I was raised a Methodist (mother's side of the divorced family), converted to Catholicism when I was 16 (father's side of the family, and best friend's POV). Then in the mid-1980s fell in love with long vacations in Thailand, and was a semi-convert to Theravada Buddhism (which doesn't take a position on "God"). I spent the last 30 years trying to reconcile a Christian viewpoint with a Buddhist viewpoint, and found myself someplace in the middle.

Then, about 3 months ago something happened in my personal life, at the age of 67. If I ever needed God, I needed him them. Where was he? Nowhere to be found. I think you could say that I had a mini-nervous breakdown. I ranted. I raved. Of course, it did no good.

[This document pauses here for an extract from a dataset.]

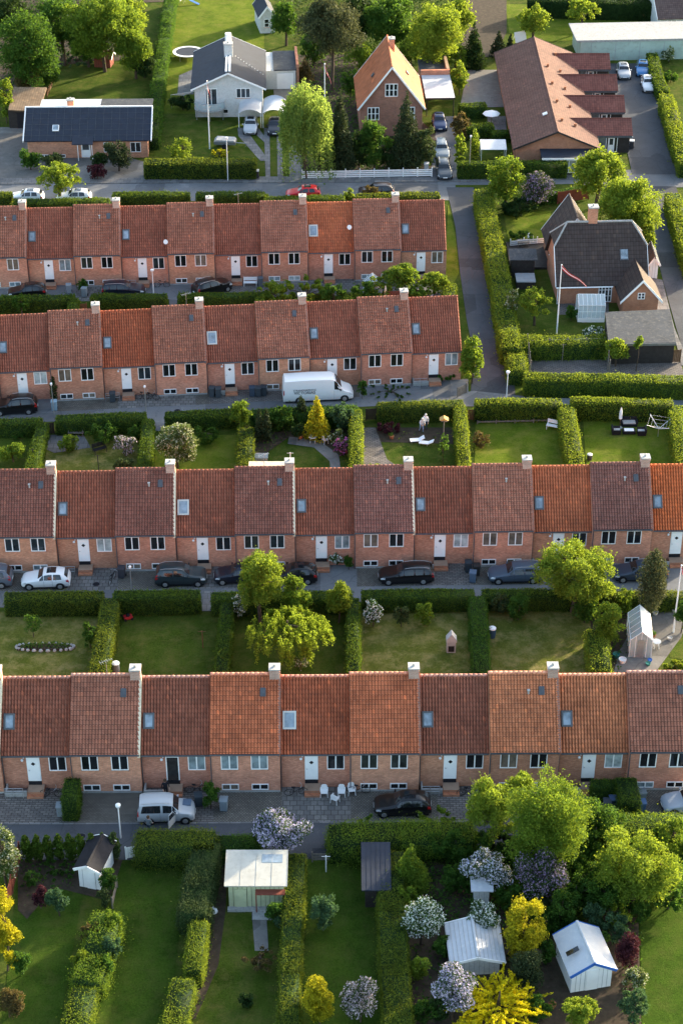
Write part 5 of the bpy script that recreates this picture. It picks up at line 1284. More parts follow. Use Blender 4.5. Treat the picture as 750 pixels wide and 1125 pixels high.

That's when I began thinking more intensely about God. First I came to the conclusion that there were 3 possibilities: God, a non-micromanager God, or no God. Theist, Deist, or Atheist.

In reviewing my 67 years of being a Theist, I could see not one iota of evidence for a God in my life (although there are good moral points to many of the teachings of Jesus, and I prefer to look at them through the eyes of Thomas Jefferson's Jefferson Bible...and leave out the miracles...after all, when I needed a miracle, one was nowhere to be found...all the miracles took place 2,000 years ago...yeah, right. That eliminated Theism.

Next I began looking at Deism. That's the non-micromanager God. Could be. But seems odd.

And since then I have been doing more reading on, and considering, Atheism. Kind of reminds me, though, of Gandhi's quote about Christians -- "I like your Christ, I do not like your Christians. Your Christians are so unlike your Christ." I keep running into SOME atheists who seem to be on a crusade (which seems sorta religious), or seem very bitter, or are preaching (again, seems kinda religious), or who want to hurl insults at Christians (as if that does any good).

Where I am now is that as a person with 2 degrees in the natural sciences, I have to conclude that based on the evidence, the Christian view of an "all powerful" and "ever-loving" God is hogwash. I just don't see the evidence. And so, to me, the most likely conclusion is that atheism is realistic (which does not interfere with my Buddhism, since Buddhism does not assume a God).